There weren't any bonds. There weren't any actual payments made. No reinvestment in ACTUAL BONDS. It's a book-keeping entry. AND the proper term for the JUNK that's in there is not bonds. They are called Inter-Governmental Dept Debit Memos.. They are NOT an investment. They are worthless IOUs with ZERO power to pay the bills. YOU'RE gonna be robbed again to pay for the money and phony interest that the Congress and Leadership stole from you 30 years ago.. And then did NOTHING to manage the situation..
There weren't any bonds.
You act like bonds don't count unless you can touch them.
Remember the final scene of Die Hard? All those Bearer Bonds fluttering around
after the building explodes? That was cool!
Treasury Bonds are all bookkeeping entries now.
They don't even send you a paper savings bond anymore.
All electronic.
I guess you can claim savings bonds are worthless IOUs.
I'll disagree with you there too.
YOU'RE gonna be robbed again to pay for the money and phony interest that the Congress and Leadership stole from you 30 years ago..
When the Trust Fund stops reinvesting the interest earned and starts redeeming bonds to pay benefits, it wouldn't make one bit of difference if the funds were held at Fidelity or held by the US government, that money is coming from the US taxpayers would cough up the dough every single time a bond matures.

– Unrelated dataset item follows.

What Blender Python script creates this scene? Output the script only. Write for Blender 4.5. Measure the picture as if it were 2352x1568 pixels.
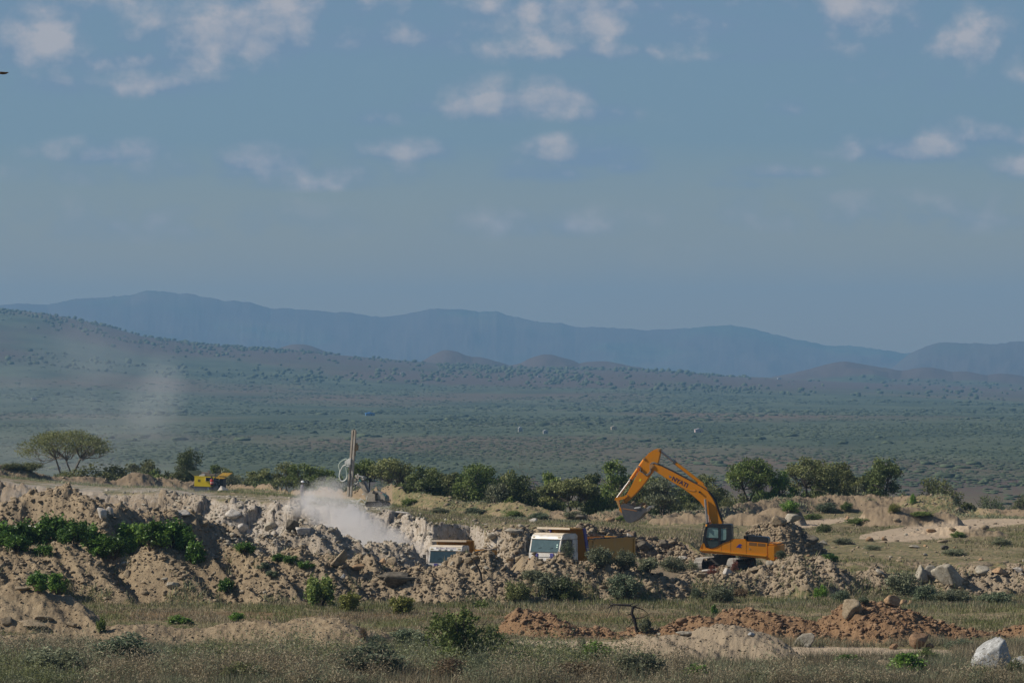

Complete BS. As you've been denying, Bonds held at Fidelity provide YEARLY income, tangible assets and their VALUE floats with the markets. These are not bonds. The fund was ignored and feloniously mismanaged. If it were subject to SEC -- folks would be in jail...
And it DOES make about a $TRILL difference in BUDGETING and PAYING THAT DEBT.. ZERO was invested or paid during the 30 years of theft. They left that up to YOU to cover ever $$ of SS income shortfall TODAY.
NOTHING comes out of the Trust Fund to pay for ANYTHING..
The fund was ignored and feloniously mismanaged.
You can say many things about a fund with 100% US Treasury Bonds, mismanaged probably isn't one of them.
And it DOES make about a $TRILL difference in BUDGETING and PAYING THAT DEBT
It makes zero difference. Not one dollar.
Bonds held at Fidelity provide YEARLY income, tangible assets and their VALUE floats with the markets.
Let's think about 2 Trust Funds, each with $2.6 trillion in Treasury Bonds.
One is held at Fidelity. Every week day, $10 billion in 1 year Treasuries matures. $50 billion each week.
$2.6 trillion each year.
Fidelity takes the cash they get from the US Treasury, $10 billion plus interest and buys a new 1 year Treasury, at the Treasury website.
The other is held by the US government. Every week day, $10 billion in 1 year Treasuries matures. $50 billion each week. $2.6 trillion each year.
The Treasury issues a new 1 year Treasury to the Trust Fund. $10 billion plus interest.
At the end of the week, each fund has exactly the same number of bonds earning the same interest rate.
The day arrives when the funds have to pay out more benefits than they receive in payroll taxes.
The Fidelity fund decides that on Monday, they'll just take the cash.
The Treasury was used to the rollover, they don't have that much cash sitting around.
They go out into the market and sell $10 billion in 1 year Treasuries to the public.
The government held Trust Fund does the same. They notify the Treasury, they'll take cash on Monday.
The Treasury was used to the rollover, they don't have that much cash sitting around.
They go out into the market and sell $10 billion in 1 year Treasuries to the public.
Any difference in the value or behavior of the 2 funds?
Can anything come out of the either Trust Fund to pay for anything?